Allied World Assur. Co. (U.S.) Inc. v. Aspen Specialty Ins. Co.

Allied World Assur. Co. (U.S.) Inc. v Aspen Specialty Ins. Co. (2021 NY Slip Op 01351)
Allied World Assur. Co. (U.S.) Inc. v Aspen Specialty Ins. Co.
2021 NY Slip Op 01351
Decided on March 09, 2021
Appellate Division, First Department
Published by New York State Law Reporting Bureau pursuant to Judiciary Law § 431.
This opinion is uncorrected and subject to revision before publication in the Official Reports.


Decided and Entered: March 09, 2021
Before: Gische, J.P., Singh, Moulton, González, JJ.

Index No. 655224/17 Appeal No. 13286 Case No. 2019-04381

[*1]Allied World Assurance Company (U.S.) Inc., et al., Plaintiffs-Respondents,

v

Aspen Specialty Insurance Company, et al., Defendants-Appellants, National Union Fire Insurance Company, et al., Defendants.




Clausen Miller, P.C., New York (John P. DeFilippis and Don R. Sampen of the bar of the State of Illinois, admitted pro hac vice, of counsel), for Aspen Specialty Insurance Company, appellant.

Farber Brocks & Zane L.L.P., Garden City (Joseph K. Poe of counsel), for Merchants Mutual Insurance Company, appellants.

Fleischner Potash LLP, New York (Gil M. Coogler of counsel), for respondents.



Order, Supreme Court, New York County (Frank P. Nervo, J.), entered September 17, 2019, which, insofar as appealed from, granted plaintiffs' motion for summary judgment declaring that defendants are obligated to provide defense coverage in the underlying bodily injury lawsuit to plaintiff M. Cary, Inc. as an additional insured under certain liability insurance policies, and so declared, and denied defendant Merchants Mutual Insurance Company's cross motion for summary judgment declaring that M. Cary is not an additional insured under its policy and is not owed a defense or indemnification, unanimously modified, on the law, to grant Merchants's motion to the extent of declaring that Merchants's obligation to reimburse M. Cary's defense costs terminated as of April 18, 2018 and that Merchants has no indemnification obligation to M. Cary, and otherwise affirmed, without costs.

Supreme Court correctly determined that defendants had a duty to defend M. Cary as an additional insured because there was a reasonable possibility, based on the allegations in the underlying complaint, that the underlying injury was caused, in whole or in part, by the acts or omissions of the subcontractors to which the policies were issued in connection with their ongoing operations and therefore that coverage for M. Cary, the general contractor, was implicated under the policies (see Live Nation Mktg., Inc. v Greenwich Ins.
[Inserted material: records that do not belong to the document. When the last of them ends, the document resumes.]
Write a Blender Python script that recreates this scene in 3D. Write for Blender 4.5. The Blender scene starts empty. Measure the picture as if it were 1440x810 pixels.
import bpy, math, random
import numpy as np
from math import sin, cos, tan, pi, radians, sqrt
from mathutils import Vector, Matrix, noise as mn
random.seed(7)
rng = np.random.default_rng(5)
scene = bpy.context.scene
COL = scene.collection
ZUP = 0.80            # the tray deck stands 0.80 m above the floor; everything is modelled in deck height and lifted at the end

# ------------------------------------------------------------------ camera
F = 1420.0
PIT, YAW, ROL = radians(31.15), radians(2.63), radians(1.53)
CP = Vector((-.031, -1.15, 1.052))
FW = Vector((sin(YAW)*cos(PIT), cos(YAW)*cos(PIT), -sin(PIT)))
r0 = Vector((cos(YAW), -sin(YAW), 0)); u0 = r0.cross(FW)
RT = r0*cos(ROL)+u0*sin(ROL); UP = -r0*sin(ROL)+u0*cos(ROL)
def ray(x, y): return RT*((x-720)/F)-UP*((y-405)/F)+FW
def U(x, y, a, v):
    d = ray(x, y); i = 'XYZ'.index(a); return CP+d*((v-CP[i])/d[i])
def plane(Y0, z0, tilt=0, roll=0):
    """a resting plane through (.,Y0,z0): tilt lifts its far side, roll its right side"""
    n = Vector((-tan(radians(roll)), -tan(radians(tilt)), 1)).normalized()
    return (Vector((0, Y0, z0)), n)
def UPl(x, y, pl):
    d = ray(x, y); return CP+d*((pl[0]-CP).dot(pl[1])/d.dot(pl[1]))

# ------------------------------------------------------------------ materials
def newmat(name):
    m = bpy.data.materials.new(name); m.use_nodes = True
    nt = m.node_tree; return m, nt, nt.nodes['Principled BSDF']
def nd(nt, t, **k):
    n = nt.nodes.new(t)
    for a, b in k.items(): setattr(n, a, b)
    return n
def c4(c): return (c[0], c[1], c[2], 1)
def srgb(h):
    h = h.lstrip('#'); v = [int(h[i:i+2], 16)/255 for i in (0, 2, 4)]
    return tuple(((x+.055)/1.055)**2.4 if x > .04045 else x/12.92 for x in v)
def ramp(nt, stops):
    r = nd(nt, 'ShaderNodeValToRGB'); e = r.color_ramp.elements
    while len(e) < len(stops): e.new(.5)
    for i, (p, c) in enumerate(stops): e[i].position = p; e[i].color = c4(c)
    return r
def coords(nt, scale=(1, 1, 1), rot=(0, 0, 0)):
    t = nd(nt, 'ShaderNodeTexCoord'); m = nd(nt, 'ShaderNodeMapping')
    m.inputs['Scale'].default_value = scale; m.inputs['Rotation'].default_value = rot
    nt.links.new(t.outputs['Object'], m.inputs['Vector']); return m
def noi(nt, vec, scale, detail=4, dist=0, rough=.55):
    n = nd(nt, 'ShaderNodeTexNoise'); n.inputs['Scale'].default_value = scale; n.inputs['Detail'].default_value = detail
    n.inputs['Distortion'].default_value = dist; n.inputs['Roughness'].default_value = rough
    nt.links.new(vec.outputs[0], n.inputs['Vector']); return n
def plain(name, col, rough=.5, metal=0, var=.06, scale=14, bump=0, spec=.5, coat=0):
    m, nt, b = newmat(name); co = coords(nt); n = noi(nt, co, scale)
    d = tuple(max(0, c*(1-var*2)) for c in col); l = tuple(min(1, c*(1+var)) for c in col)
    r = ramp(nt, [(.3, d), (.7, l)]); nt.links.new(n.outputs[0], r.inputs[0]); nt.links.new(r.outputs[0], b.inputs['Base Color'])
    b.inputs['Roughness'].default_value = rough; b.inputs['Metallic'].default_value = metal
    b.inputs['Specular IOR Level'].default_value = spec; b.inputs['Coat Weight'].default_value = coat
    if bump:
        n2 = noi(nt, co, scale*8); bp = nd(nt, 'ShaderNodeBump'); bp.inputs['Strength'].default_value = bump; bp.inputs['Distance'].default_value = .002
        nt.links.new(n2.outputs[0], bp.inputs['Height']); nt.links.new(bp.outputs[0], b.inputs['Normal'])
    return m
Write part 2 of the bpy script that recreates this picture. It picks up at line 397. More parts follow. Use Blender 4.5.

Co., 188 AD3d 422 [1st Dept 2020]; Paramount Ins. Co. v Federal Ins. Co., 174 AD3d 476, 477 [1st Dept 2019]). The fact that the allegations against the subcontractors were debatable and later dismissed by directed verdict is irrelevant to whether the duty to defend arose at the time the complaint was tendered (see BP A.C. Corp. v One Beacon Ins. Group, 8 NY3d 708, 714 [2007]; M&M Realty of N.Y., LLC v Burlington Ins. Co., 170 AD3d 407 [1st Dept 2019], lv denied 35 NY3d 901 [2020]).

However, since the underlying claim against subcontractor Quality Craft Marble Tile & Stone, Inc. has been dismissed and the underlying plaintiff has made clear that on appeal she will not seek to show that Quality Craft proximately caused her injury, it can now be determined that M. Cary is not an additional insured under the Merchants policy, and there is a clear basis for declaring that Merchants's obligations to share in the defense costs terminated as of the date of the directed verdict (see Monadnock Constr., Inc. v DiFama Concrete, Inc., 70 AD3d 906, 907-908 [2d Dept 2010]) and that Merchants has no indemnification obligation to M. Cary.

THIS CONSTITUTES THE DECISION AND ORDER OF THE SUPREME COURT, APPELLATE DIVISION, FIRST DEPARTMENT.